Extracted records
########################################
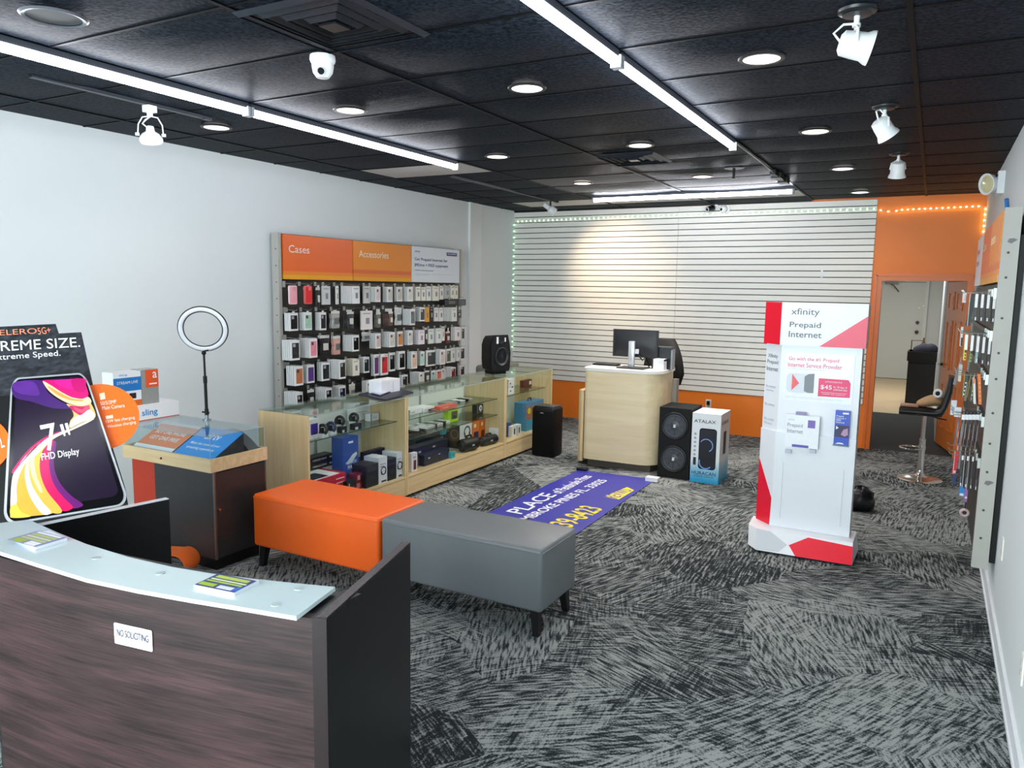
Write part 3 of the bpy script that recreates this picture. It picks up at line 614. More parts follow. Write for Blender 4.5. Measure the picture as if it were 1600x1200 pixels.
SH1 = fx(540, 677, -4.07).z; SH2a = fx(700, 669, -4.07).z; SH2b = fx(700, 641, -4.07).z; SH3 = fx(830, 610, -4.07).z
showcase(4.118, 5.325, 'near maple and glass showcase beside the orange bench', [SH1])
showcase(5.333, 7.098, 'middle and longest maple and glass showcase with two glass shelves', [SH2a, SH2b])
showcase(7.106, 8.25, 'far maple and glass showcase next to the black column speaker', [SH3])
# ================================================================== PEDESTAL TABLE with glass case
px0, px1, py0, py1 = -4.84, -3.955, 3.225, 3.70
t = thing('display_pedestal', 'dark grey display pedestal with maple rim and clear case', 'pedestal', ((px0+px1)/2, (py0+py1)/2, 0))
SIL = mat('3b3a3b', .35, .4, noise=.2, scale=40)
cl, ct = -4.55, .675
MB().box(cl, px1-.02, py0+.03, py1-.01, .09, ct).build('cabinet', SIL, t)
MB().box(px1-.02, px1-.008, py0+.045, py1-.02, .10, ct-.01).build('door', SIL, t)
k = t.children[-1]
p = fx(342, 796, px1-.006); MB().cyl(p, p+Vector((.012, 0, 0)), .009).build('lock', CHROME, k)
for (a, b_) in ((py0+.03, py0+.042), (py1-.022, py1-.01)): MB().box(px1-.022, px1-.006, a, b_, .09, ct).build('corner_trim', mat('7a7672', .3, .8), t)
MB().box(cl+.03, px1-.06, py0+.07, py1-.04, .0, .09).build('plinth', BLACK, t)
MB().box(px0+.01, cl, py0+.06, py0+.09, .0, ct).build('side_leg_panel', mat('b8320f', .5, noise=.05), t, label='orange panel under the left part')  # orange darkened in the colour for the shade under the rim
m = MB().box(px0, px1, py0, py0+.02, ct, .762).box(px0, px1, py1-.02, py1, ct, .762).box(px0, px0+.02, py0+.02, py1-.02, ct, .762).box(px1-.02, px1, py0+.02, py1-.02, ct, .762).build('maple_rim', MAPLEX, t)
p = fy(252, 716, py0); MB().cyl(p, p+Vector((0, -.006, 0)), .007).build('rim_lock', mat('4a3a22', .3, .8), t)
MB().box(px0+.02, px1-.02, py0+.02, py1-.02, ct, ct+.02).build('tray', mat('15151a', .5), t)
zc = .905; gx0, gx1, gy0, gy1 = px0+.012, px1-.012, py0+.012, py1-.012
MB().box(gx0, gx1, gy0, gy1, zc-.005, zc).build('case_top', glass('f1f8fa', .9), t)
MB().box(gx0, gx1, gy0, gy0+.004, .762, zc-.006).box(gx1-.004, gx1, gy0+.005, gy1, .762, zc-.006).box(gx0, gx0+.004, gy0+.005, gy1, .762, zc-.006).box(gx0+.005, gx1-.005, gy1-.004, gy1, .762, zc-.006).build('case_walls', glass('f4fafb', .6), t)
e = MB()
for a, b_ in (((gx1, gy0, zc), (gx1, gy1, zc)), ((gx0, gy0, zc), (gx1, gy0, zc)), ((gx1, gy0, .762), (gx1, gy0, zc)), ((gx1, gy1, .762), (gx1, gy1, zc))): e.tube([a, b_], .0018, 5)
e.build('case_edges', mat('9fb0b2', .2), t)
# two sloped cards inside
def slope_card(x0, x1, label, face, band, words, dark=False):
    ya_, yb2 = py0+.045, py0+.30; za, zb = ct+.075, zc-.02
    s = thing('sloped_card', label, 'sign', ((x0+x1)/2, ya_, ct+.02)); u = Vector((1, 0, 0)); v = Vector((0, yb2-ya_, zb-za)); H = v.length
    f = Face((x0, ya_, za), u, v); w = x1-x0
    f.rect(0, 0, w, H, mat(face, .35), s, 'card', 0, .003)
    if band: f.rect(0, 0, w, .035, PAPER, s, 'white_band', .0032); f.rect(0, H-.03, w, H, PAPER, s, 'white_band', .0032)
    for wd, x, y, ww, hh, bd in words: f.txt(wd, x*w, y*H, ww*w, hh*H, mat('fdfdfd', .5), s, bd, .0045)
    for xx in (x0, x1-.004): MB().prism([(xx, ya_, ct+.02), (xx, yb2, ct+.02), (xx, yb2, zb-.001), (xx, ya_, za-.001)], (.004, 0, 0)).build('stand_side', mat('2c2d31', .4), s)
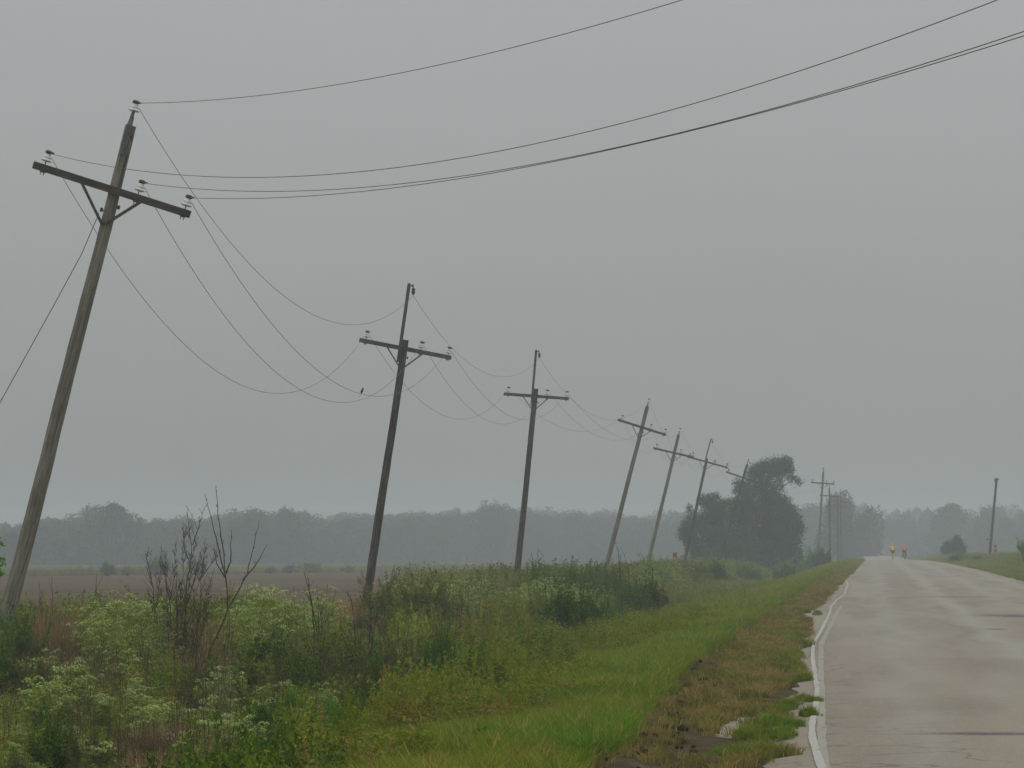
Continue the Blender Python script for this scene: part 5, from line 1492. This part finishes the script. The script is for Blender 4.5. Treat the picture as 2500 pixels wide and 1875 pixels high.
########################################
Set problem:
Each entry above should be reproduced exactly, with the pictures removed.

Solution below:
Write part 3 of the bpy script that recreates this picture. It picks up at line 614. More parts follow. Write for Blender 4.5. Measure the picture as if it were 1600x1200 pixels.
SH1 = fx(540, 677, -4.07).z; SH2a = fx(700, 669, -4.07).z; SH2b = fx(700, 641, -4.07).z; SH3 = fx(830, 610, -4.07).z
showcase(4.118, 5.325, 'near maple and glass showcase beside the orange bench', [SH1])
showcase(5.333, 7.098, 'middle and longest maple and glass showcase with two glass shelves', [SH2a, SH2b])
showcase(7.106, 8.25, 'far maple and glass showcase next to the black column speaker', [SH3])
# ================================================================== PEDESTAL TABLE with glass case
px0, px1, py0, py1 = -4.84, -3.955, 3.225, 3.70
t = thing('display_pedestal', 'dark grey display pedestal with maple rim and clear case', 'pedestal', ((px0+px1)/2, (py0+py1)/2, 0))
SIL = mat('3b3a3b', .35, .4, noise=.2, scale=40)
cl, ct = -4.55, .675
MB().box(cl, px1-.02, py0+.03, py1-.01, .09, ct).build('cabinet', SIL, t)
MB().box(px1-.02, px1-.008, py0+.045, py1-.02, .10, ct-.01).build('door', SIL, t)
k = t.children[-1]
p = fx(342, 796, px1-.006); MB().cyl(p, p+Vector((.012, 0, 0)), .009).build('lock', CHROME, k)
for (a, b_) in ((py0+.03, py0+.042), (py1-.022, py1-.01)): MB().box(px1-.022, px1-.006, a, b_, .09, ct).build('corner_trim', mat('7a7672', .3, .8), t)
MB().box(cl+.03, px1-.06, py0+.07, py1-.04, .0, .09).build('plinth', BLACK, t)
MB().box(px0+.01, cl, py0+.06, py0+.09, .0, ct).build('side_leg_panel', mat('b8320f', .5, noise=.05), t, label='orange panel under the left part')  # orange darkened in the colour for the shade under the rim
m = MB().box(px0, px1, py0, py0+.02, ct, .762).box(px0, px1, py1-.02, py1, ct, .762).box(px0, px0+.02, py0+.02, py1-.02, ct, .762).box(px1-.02, px1, py0+.02, py1-.02, ct, .762).build('maple_rim', MAPLEX, t)
p = fy(252, 716, py0); MB().cyl(p, p+Vector((0, -.006, 0)), .007).build('rim_lock', mat('4a3a22', .3, .8), t)
MB().box(px0+.02, px1-.02, py0+.02, py1-.02, ct, ct+.02).build('tray', mat('15151a', .5), t)
zc = .905; gx0, gx1, gy0, gy1 = px0+.012, px1-.012, py0+.012, py1-.012
MB().box(gx0, gx1, gy0, gy1, zc-.005, zc).build('case_top', glass('f1f8fa', .9), t)
MB().box(gx0, gx1, gy0, gy0+.004, .762, zc-.006).box(gx1-.004, gx1, gy0+.005, gy1, .762, zc-.006).box(gx0, gx0+.004, gy0+.005, gy1, .762, zc-.006).box(gx0+.005, gx1-.005, gy1-.004, gy1, .762, zc-.006).build('case_walls', glass('f4fafb', .6), t)
e = MB()
for a, b_ in (((gx1, gy0, zc), (gx1, gy1, zc)), ((gx0, gy0, zc), (gx1, gy0, zc)), ((gx1, gy0, .762), (gx1, gy0, zc)), ((gx1, gy1, .762), (gx1, gy1, zc))): e.tube([a, b_], .0018, 5)
e.build('case_edges', mat('9fb0b2', .2), t)
# two sloped cards inside
def slope_card(x0, x1, label, face, band, words, dark=False):
    ya_, yb2 = py0+.045, py0+.30; za, zb = ct+.075, zc-.02
    s = thing('sloped_card', label, 'sign', ((x0+x1)/2, ya_, ct+.02)); u = Vector((1, 0, 0)); v = Vector((0, yb2-ya_, zb-za)); H = v.length
    f = Face((x0, ya_, za), u, v); w = x1-x0
    f.rect(0, 0, w, H, mat(face, .35), s, 'card', 0, .003)
    if band: f.rect(0, 0, w, .035, PAPER, s, 'white_band', .0032); f.rect(0, H-.03, w, H, PAPER, s, 'white_band', .0032)
    for wd, x, y, ww, hh, bd in words: f.txt(wd, x*w, y*H, ww*w, hh*H, mat('fdfdfd', .5), s, bd, .0045)
    for xx in (x0, x1-.004): MB().prism([(xx, ya_, ct+.02), (xx, yb2, ct+.02), (xx, yb2, zb-.001), (xx, ya_, za-.001)], (.004, 0, 0)).build('stand_side', mat('2c2d31', .4), s)
Continue the Blender Python script for this scene: part 5, from line 1492. This part finishes the script. The script is for Blender 4.5. Treat the picture as 2500 pixels wide and 1875 pixels high.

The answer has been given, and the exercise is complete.